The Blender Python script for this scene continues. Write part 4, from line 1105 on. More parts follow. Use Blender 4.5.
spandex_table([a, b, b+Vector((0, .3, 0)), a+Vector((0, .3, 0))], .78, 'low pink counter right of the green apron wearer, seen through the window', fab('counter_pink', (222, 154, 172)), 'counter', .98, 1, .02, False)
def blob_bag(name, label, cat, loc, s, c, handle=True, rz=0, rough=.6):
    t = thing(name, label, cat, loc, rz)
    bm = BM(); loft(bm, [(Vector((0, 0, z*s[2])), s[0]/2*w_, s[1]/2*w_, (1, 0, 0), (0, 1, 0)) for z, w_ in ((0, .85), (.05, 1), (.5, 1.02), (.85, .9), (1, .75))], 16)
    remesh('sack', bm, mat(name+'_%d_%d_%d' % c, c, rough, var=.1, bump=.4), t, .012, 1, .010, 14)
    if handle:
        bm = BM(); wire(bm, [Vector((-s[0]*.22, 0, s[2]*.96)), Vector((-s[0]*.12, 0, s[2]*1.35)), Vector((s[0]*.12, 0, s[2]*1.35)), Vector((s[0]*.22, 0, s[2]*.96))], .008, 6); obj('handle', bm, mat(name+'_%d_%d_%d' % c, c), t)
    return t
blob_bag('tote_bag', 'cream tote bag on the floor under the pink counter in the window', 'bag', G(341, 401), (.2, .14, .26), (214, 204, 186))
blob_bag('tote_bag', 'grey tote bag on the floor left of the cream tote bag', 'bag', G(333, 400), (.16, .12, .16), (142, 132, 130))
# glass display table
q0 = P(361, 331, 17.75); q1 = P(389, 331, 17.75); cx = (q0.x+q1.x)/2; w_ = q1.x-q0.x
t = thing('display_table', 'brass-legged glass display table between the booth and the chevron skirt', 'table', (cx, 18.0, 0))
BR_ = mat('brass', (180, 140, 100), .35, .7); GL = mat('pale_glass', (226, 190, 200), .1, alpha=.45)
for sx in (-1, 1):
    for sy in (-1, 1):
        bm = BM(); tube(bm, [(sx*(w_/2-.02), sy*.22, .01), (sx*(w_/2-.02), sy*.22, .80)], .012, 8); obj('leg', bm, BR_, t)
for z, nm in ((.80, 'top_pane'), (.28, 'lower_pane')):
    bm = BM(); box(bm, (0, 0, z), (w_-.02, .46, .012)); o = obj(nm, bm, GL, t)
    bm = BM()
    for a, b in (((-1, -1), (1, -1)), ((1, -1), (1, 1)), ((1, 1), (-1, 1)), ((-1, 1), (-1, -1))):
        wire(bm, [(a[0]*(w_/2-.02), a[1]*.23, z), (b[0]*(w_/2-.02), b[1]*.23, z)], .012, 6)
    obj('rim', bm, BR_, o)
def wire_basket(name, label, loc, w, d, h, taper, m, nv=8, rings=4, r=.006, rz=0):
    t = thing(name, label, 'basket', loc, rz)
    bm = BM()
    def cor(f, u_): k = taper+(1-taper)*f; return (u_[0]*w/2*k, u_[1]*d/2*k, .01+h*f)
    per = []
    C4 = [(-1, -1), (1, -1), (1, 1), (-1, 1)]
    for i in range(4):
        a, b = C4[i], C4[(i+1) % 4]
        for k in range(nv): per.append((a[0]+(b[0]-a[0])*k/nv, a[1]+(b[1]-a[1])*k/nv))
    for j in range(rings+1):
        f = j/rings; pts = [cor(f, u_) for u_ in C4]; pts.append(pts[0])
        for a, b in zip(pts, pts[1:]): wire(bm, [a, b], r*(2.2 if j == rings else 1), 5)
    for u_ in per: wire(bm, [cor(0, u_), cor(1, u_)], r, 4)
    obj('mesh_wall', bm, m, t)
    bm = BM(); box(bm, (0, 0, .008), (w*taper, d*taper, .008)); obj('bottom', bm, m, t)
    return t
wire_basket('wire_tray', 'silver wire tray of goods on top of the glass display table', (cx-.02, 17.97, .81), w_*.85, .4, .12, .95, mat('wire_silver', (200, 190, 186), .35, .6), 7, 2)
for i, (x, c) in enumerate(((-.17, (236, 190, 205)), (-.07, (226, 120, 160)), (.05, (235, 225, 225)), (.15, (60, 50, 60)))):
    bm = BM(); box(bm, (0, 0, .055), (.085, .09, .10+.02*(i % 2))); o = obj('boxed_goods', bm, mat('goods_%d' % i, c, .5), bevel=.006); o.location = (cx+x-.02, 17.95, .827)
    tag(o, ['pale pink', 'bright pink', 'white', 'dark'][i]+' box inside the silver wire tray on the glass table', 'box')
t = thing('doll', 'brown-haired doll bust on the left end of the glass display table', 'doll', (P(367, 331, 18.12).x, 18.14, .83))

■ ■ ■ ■

== REQUIREMENT ==
Extract the complete listing verbatim.

== ANSWER TO THE TASK ==
The Blender Python script for this scene continues. Write part 4, from line 1105 on. More parts follow. Use Blender 4.5.
spandex_table([a, b, b+Vector((0, .3, 0)), a+Vector((0, .3, 0))], .78, 'low pink counter right of the green apron wearer, seen through the window', fab('counter_pink', (222, 154, 172)), 'counter', .98, 1, .02, False)
def blob_bag(name, label, cat, loc, s, c, handle=True, rz=0, rough=.6):
    t = thing(name, label, cat, loc, rz)
    bm = BM(); loft(bm, [(Vector((0, 0, z*s[2])), s[0]/2*w_, s[1]/2*w_, (1, 0, 0), (0, 1, 0)) for z, w_ in ((0, .85), (.05, 1), (.5, 1.02), (.85, .9), (1, .75))], 16)
    remesh('sack', bm, mat(name+'_%d_%d_%d' % c, c, rough, var=.1, bump=.4), t, .012, 1, .010, 14)
    if handle:
        bm = BM(); wire(bm, [Vector((-s[0]*.22, 0, s[2]*.96)), Vector((-s[0]*.12, 0, s[2]*1.35)), Vector((s[0]*.12, 0, s[2]*1.35)), Vector((s[0]*.22, 0, s[2]*.96))], .008, 6); obj('handle', bm, mat(name+'_%d_%d_%d' % c, c), t)
    return t
blob_bag('tote_bag', 'cream tote bag on the floor under the pink counter in the window', 'bag', G(341, 401), (.2, .14, .26), (214, 204, 186))
blob_bag('tote_bag', 'grey tote bag on the floor left of the cream tote bag', 'bag', G(333, 400), (.16, .12, .16), (142, 132, 130))
# glass display table
q0 = P(361, 331, 17.75); q1 = P(389, 331, 17.75); cx = (q0.x+q1.x)/2; w_ = q1.x-q0.x
t = thing('display_table', 'brass-legged glass display table between the booth and the chevron skirt', 'table', (cx, 18.0, 0))
BR_ = mat('brass', (180, 140, 100), .35, .7); GL = mat('pale_glass', (226, 190, 200), .1, alpha=.45)
for sx in (-1, 1):
    for sy in (-1, 1):
        bm = BM(); tube(bm, [(sx*(w_/2-.02), sy*.22, .01), (sx*(w_/2-.02), sy*.22, .80)], .012, 8); obj('leg', bm, BR_, t)
for z, nm in ((.80, 'top_pane'), (.28, 'lower_pane')):
    bm = BM(); box(bm, (0, 0, z), (w_-.02, .46, .012)); o = obj(nm, bm, GL, t)
    bm = BM()
    for a, b in (((-1, -1), (1, -1)), ((1, -1), (1, 1)), ((1, 1), (-1, 1)), ((-1, 1), (-1, -1))):
        wire(bm, [(a[0]*(w_/2-.02), a[1]*.23, z), (b[0]*(w_/2-.02), b[1]*.23, z)], .012, 6)
    obj('rim', bm, BR_, o)
def wire_basket(name, label, loc, w, d, h, taper, m, nv=8, rings=4, r=.006, rz=0):
    t = thing(name, label, 'basket', loc, rz)
    bm = BM()
    def cor(f, u_): k = taper+(1-taper)*f; return (u_[0]*w/2*k, u_[1]*d/2*k, .01+h*f)
    per = []
    C4 = [(-1, -1), (1, -1), (1, 1), (-1, 1)]
    for i in range(4):
        a, b = C4[i], C4[(i+1) % 4]
        for k in range(nv): per.append((a[0]+(b[0]-a[0])*k/nv, a[1]+(b[1]-a[1])*k/nv))
    for j in range(rings+1):
        f = j/rings; pts = [cor(f, u_) for u_ in C4]; pts.append(pts[0])
        for a, b in zip(pts, pts[1:]): wire(bm, [a, b], r*(2.2 if j == rings else 1), 5)
    for u_ in per: wire(bm, [cor(0, u_), cor(1, u_)], r, 4)
    obj('mesh_wall', bm, m, t)
    bm = BM(); box(bm, (0, 0, .008), (w*taper, d*taper, .008)); obj('bottom', bm, m, t)
    return t
wire_basket('wire_tray', 'silver wire tray of goods on top of the glass display table', (cx-.02, 17.97, .81), w_*.85, .4, .12, .95, mat('wire_silver', (200, 190, 186), .35, .6), 7, 2)
for i, (x, c) in enumerate(((-.17, (236, 190, 205)), (-.07, (226, 120, 160)), (.05, (235, 225, 225)), (.15, (60, 50, 60)))):
    bm = BM(); box(bm, (0, 0, .055), (.085, .09, .10+.02*(i % 2))); o = obj('boxed_goods', bm, mat('goods_%d' % i, c, .5), bevel=.006); o.location = (cx+x-.02, 17.95, .827)
    tag(o, ['pale pink', 'bright pink', 'white', 'dark'][i]+' box inside the silver wire tray on the glass table', 'box')
t = thing('doll', 'brown-haired doll bust on the left end of the glass display table', 'doll', (P(367, 331, 18.12).x, 18.14, .83))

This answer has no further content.